Included in this book are a bevy of unpublished photographs that are striking and can be gazed at for moments as readers remember and honour the past lives of the individuals who populated these communities. Hind also includes driving directions so visitors can check out what remains for themselves — though with the caveat that much of this land now exists on private property, so care needs to be taken and “No Trespassing” signs respected if one decides to make the journey to any of the places in the book. However, if you’re just content about reading about these places, your expectations are going to be more than met. Ghost Towns of Ontario’s Cottage Country is a fascinating read, one that will transport readers back into a distant, nostalgic past where time moved a lot slower, and things seemed to be simpler. (However, this was a time that was not without its share of hardships as Hind notes that some of these early settlers lost their lives in hunting or sawmill accidents.) One hopes that this book doesn’t mark the end of further investigations into Ontario’s communal past by Hind, and — should the sales figures be good — one hopes that he has the makings of a franchise here.
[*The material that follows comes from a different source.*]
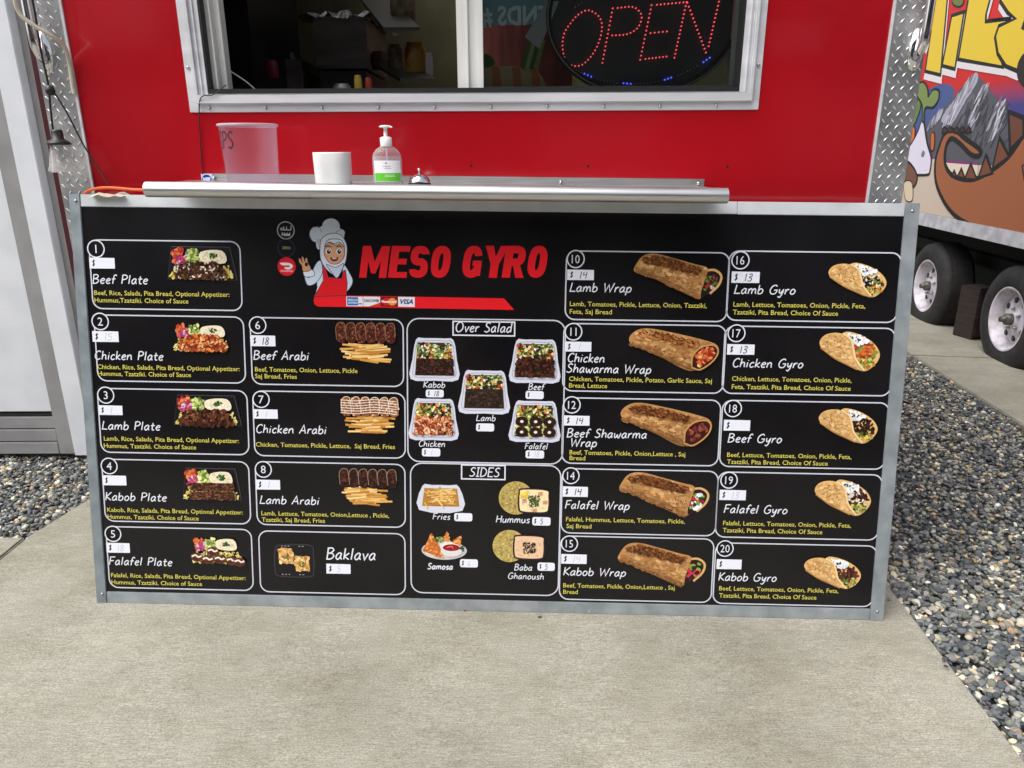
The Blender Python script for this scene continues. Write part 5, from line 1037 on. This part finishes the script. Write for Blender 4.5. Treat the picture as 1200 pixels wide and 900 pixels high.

There is a bevy of tales to be told about small towns in Ontario that didn’t quite make it, and their history deserves to be preserved and remembered. Books such as this one only further that sentiment and does so with extreme gusto. Ghost Towns of Ontario’s Cottage Country will, no doubt, be highly recommended reading on deck chairs in north-central Ontario this summer.
Andrew Hind’s Ghost Towns of Ontario’s Cottage Country will be published by Dundurn Press on May 2, 2023 (Canada) and on May 30, 2023 (U.S.A.).